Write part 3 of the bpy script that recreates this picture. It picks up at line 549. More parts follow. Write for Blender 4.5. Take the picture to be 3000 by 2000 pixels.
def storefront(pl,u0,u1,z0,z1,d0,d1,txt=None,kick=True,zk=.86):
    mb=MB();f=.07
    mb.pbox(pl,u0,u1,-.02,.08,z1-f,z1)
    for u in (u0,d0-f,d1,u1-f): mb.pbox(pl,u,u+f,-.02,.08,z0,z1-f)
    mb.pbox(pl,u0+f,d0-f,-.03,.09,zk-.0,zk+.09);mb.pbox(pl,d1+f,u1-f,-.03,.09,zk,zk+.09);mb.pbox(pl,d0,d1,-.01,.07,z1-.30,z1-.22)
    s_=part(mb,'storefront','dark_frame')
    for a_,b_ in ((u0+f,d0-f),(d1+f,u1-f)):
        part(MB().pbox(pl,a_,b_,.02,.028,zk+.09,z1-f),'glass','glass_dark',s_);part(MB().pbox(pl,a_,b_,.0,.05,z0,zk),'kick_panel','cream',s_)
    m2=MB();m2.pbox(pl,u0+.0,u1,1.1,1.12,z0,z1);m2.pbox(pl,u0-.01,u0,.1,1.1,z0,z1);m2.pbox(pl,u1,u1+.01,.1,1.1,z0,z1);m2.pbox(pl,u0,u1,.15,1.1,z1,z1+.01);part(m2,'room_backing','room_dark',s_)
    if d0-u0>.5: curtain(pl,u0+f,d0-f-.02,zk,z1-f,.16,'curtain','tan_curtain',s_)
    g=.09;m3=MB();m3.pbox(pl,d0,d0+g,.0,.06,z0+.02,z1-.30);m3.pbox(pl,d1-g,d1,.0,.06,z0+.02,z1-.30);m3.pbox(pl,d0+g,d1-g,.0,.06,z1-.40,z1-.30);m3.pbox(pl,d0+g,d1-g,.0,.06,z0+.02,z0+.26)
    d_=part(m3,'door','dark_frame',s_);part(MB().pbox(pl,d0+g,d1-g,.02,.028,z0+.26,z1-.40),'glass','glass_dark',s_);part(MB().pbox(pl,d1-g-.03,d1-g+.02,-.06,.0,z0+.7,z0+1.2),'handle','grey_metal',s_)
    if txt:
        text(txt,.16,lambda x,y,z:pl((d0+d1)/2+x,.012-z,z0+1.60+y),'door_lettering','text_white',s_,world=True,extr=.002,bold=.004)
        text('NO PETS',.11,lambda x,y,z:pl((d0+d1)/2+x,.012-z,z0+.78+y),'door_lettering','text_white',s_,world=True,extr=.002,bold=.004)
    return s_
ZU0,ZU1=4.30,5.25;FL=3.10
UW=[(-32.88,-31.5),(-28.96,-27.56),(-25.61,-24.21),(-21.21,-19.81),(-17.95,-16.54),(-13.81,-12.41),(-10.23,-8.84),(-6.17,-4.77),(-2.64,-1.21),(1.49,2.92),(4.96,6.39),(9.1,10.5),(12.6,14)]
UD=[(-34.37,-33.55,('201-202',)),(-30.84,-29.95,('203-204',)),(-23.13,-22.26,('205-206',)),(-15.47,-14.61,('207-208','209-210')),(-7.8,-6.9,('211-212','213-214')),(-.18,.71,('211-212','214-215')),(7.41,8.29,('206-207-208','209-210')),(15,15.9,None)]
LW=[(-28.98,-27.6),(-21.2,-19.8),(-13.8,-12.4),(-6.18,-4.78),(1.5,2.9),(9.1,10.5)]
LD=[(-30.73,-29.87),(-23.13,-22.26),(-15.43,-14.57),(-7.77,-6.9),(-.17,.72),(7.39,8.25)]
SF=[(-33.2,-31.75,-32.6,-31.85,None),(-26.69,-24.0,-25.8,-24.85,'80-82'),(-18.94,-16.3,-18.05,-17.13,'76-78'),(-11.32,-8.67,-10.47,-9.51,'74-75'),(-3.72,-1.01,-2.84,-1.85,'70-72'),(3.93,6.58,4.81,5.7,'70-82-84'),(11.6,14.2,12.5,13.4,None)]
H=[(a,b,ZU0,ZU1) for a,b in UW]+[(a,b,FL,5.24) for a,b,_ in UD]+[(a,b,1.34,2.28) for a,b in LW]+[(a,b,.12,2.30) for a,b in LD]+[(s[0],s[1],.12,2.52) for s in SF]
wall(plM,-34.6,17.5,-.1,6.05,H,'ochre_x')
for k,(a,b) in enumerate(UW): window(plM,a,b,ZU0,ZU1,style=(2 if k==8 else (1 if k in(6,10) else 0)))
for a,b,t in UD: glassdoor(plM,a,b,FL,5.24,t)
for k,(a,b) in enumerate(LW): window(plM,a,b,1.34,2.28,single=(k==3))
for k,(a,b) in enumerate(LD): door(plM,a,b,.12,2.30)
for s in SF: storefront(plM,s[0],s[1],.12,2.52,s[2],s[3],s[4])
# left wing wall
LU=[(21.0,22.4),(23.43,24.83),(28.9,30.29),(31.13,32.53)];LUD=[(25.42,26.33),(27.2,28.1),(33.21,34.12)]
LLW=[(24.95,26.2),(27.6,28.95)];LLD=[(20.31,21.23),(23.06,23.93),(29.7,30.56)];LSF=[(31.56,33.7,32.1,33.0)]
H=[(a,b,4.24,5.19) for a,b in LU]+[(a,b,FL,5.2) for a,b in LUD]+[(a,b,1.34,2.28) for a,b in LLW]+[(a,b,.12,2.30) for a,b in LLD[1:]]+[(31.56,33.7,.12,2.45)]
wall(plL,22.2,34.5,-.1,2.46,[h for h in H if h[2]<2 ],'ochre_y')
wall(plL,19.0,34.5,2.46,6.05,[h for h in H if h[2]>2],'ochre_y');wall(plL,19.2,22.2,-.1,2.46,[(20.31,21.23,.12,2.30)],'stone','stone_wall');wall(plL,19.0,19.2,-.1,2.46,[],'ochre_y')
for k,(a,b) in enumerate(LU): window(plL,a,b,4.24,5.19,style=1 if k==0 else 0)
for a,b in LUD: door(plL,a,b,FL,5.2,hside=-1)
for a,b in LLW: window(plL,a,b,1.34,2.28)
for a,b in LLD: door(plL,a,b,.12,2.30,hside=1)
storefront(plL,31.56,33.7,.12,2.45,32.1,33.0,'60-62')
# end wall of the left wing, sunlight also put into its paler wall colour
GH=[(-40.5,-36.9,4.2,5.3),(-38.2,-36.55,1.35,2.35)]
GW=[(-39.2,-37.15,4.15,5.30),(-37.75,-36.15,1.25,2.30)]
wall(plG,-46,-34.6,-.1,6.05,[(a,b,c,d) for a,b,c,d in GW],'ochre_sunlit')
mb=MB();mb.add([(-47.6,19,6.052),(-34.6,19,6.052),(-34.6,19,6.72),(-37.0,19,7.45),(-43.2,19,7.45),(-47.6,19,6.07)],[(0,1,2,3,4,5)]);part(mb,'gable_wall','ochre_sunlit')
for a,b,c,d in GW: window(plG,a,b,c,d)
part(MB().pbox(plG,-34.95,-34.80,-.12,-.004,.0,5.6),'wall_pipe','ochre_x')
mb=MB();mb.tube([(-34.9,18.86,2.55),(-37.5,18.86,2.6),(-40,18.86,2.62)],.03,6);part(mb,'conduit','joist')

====

Print again each line of the listing above, exactly as it appears.

Write part 3 of the bpy script that recreates this picture. It picks up at line 549. More parts follow. Write for Blender 4.5. Take the picture to be 3000 by 2000 pixels.
def storefront(pl,u0,u1,z0,z1,d0,d1,txt=None,kick=True,zk=.86):
    mb=MB();f=.07
    mb.pbox(pl,u0,u1,-.02,.08,z1-f,z1)
    for u in (u0,d0-f,d1,u1-f): mb.pbox(pl,u,u+f,-.02,.08,z0,z1-f)
    mb.pbox(pl,u0+f,d0-f,-.03,.09,zk-.0,zk+.09);mb.pbox(pl,d1+f,u1-f,-.03,.09,zk,zk+.09);mb.pbox(pl,d0,d1,-.01,.07,z1-.30,z1-.22)
    s_=part(mb,'storefront','dark_frame')
    for a_,b_ in ((u0+f,d0-f),(d1+f,u1-f)):
        part(MB().pbox(pl,a_,b_,.02,.028,zk+.09,z1-f),'glass','glass_dark',s_);part(MB().pbox(pl,a_,b_,.0,.05,z0,zk),'kick_panel','cream',s_)
    m2=MB();m2.pbox(pl,u0+.0,u1,1.1,1.12,z0,z1);m2.pbox(pl,u0-.01,u0,.1,1.1,z0,z1);m2.pbox(pl,u1,u1+.01,.1,1.1,z0,z1);m2.pbox(pl,u0,u1,.15,1.1,z1,z1+.01);part(m2,'room_backing','room_dark',s_)
    if d0-u0>.5: curtain(pl,u0+f,d0-f-.02,zk,z1-f,.16,'curtain','tan_curtain',s_)
    g=.09;m3=MB();m3.pbox(pl,d0,d0+g,.0,.06,z0+.02,z1-.30);m3.pbox(pl,d1-g,d1,.0,.06,z0+.02,z1-.30);m3.pbox(pl,d0+g,d1-g,.0,.06,z1-.40,z1-.30);m3.pbox(pl,d0+g,d1-g,.0,.06,z0+.02,z0+.26)
    d_=part(m3,'door','dark_frame',s_);part(MB().pbox(pl,d0+g,d1-g,.02,.028,z0+.26,z1-.40),'glass','glass_dark',s_);part(MB().pbox(pl,d1-g-.03,d1-g+.02,-.06,.0,z0+.7,z0+1.2),'handle','grey_metal',s_)
    if txt:
        text(txt,.16,lambda x,y,z:pl((d0+d1)/2+x,.012-z,z0+1.60+y),'door_lettering','text_white',s_,world=True,extr=.002,bold=.004)
        text('NO PETS',.11,lambda x,y,z:pl((d0+d1)/2+x,.012-z,z0+.78+y),'door_lettering','text_white',s_,world=True,extr=.002,bold=.004)
    return s_
ZU0,ZU1=4.30,5.25;FL=3.10
UW=[(-32.88,-31.5),(-28.96,-27.56),(-25.61,-24.21),(-21.21,-19.81),(-17.95,-16.54),(-13.81,-12.41),(-10.23,-8.84),(-6.17,-4.77),(-2.64,-1.21),(1.49,2.92),(4.96,6.39),(9.1,10.5),(12.6,14)]
UD=[(-34.37,-33.55,('201-202',)),(-30.84,-29.95,('203-204',)),(-23.13,-22.26,('205-206',)),(-15.47,-14.61,('207-208','209-210')),(-7.8,-6.9,('211-212','213-214')),(-.18,.71,('211-212','214-215')),(7.41,8.29,('206-207-208','209-210')),(15,15.9,None)]
LW=[(-28.98,-27.6),(-21.2,-19.8),(-13.8,-12.4),(-6.18,-4.78),(1.5,2.9),(9.1,10.5)]
LD=[(-30.73,-29.87),(-23.13,-22.26),(-15.43,-14.57),(-7.77,-6.9),(-.17,.72),(7.39,8.25)]
SF=[(-33.2,-31.75,-32.6,-31.85,None),(-26.69,-24.0,-25.8,-24.85,'80-82'),(-18.94,-16.3,-18.05,-17.13,'76-78'),(-11.32,-8.67,-10.47,-9.51,'74-75'),(-3.72,-1.01,-2.84,-1.85,'70-72'),(3.93,6.58,4.81,5.7,'70-82-84'),(11.6,14.2,12.5,13.4,None)]
H=[(a,b,ZU0,ZU1) for a,b in UW]+[(a,b,FL,5.24) for a,b,_ in UD]+[(a,b,1.34,2.28) for a,b in LW]+[(a,b,.12,2.30) for a,b in LD]+[(s[0],s[1],.12,2.52) for s in SF]
wall(plM,-34.6,17.5,-.1,6.05,H,'ochre_x')
for k,(a,b) in enumerate(UW): window(plM,a,b,ZU0,ZU1,style=(2 if k==8 else (1 if k in(6,10) else 0)))
for a,b,t in UD: glassdoor(plM,a,b,FL,5.24,t)
for k,(a,b) in enumerate(LW): window(plM,a,b,1.34,2.28,single=(k==3))
for k,(a,b) in enumerate(LD): door(plM,a,b,.12,2.30)
for s in SF: storefront(plM,s[0],s[1],.12,2.52,s[2],s[3],s[4])
# left wing wall
LU=[(21.0,22.4),(23.43,24.83),(28.9,30.29),(31.13,32.53)];LUD=[(25.42,26.33),(27.2,28.1),(33.21,34.12)]
LLW=[(24.95,26.2),(27.6,28.95)];LLD=[(20.31,21.23),(23.06,23.93),(29.7,30.56)];LSF=[(31.56,33.7,32.1,33.0)]
H=[(a,b,4.24,5.19) for a,b in LU]+[(a,b,FL,5.2) for a,b in LUD]+[(a,b,1.34,2.28) for a,b in LLW]+[(a,b,.12,2.30) for a,b in LLD[1:]]+[(31.56,33.7,.12,2.45)]
wall(plL,22.2,34.5,-.1,2.46,[h for h in H if h[2]<2 ],'ochre_y')
wall(plL,19.0,34.5,2.46,6.05,[h for h in H if h[2]>2],'ochre_y');wall(plL,19.2,22.2,-.1,2.46,[(20.31,21.23,.12,2.30)],'stone','stone_wall');wall(plL,19.0,19.2,-.1,2.46,[],'ochre_y')
for k,(a,b) in enumerate(LU): window(plL,a,b,4.24,5.19,style=1 if k==0 else 0)
for a,b in LUD: door(plL,a,b,FL,5.2,hside=-1)
for a,b in LLW: window(plL,a,b,1.34,2.28)
for a,b in LLD: door(plL,a,b,.12,2.30,hside=1)
storefront(plL,31.56,33.7,.12,2.45,32.1,33.0,'60-62')
# end wall of the left wing, sunlight also put into its paler wall colour
GH=[(-40.5,-36.9,4.2,5.3),(-38.2,-36.55,1.35,2.35)]
GW=[(-39.2,-37.15,4.15,5.30),(-37.75,-36.15,1.25,2.30)]
wall(plG,-46,-34.6,-.1,6.05,[(a,b,c,d) for a,b,c,d in GW],'ochre_sunlit')
mb=MB();mb.add([(-47.6,19,6.052),(-34.6,19,6.052),(-34.6,19,6.72),(-37.0,19,7.45),(-43.2,19,7.45),(-47.6,19,6.07)],[(0,1,2,3,4,5)]);part(mb,'gable_wall','ochre_sunlit')
for a,b,c,d in GW: window(plG,a,b,c,d)
part(MB().pbox(plG,-34.95,-34.80,-.12,-.004,.0,5.6),'wall_pipe','ochre_x')
mb=MB();mb.tube([(-34.9,18.86,2.55),(-37.5,18.86,2.6),(-40,18.86,2.62)],.03,6);part(mb,'conduit','joist')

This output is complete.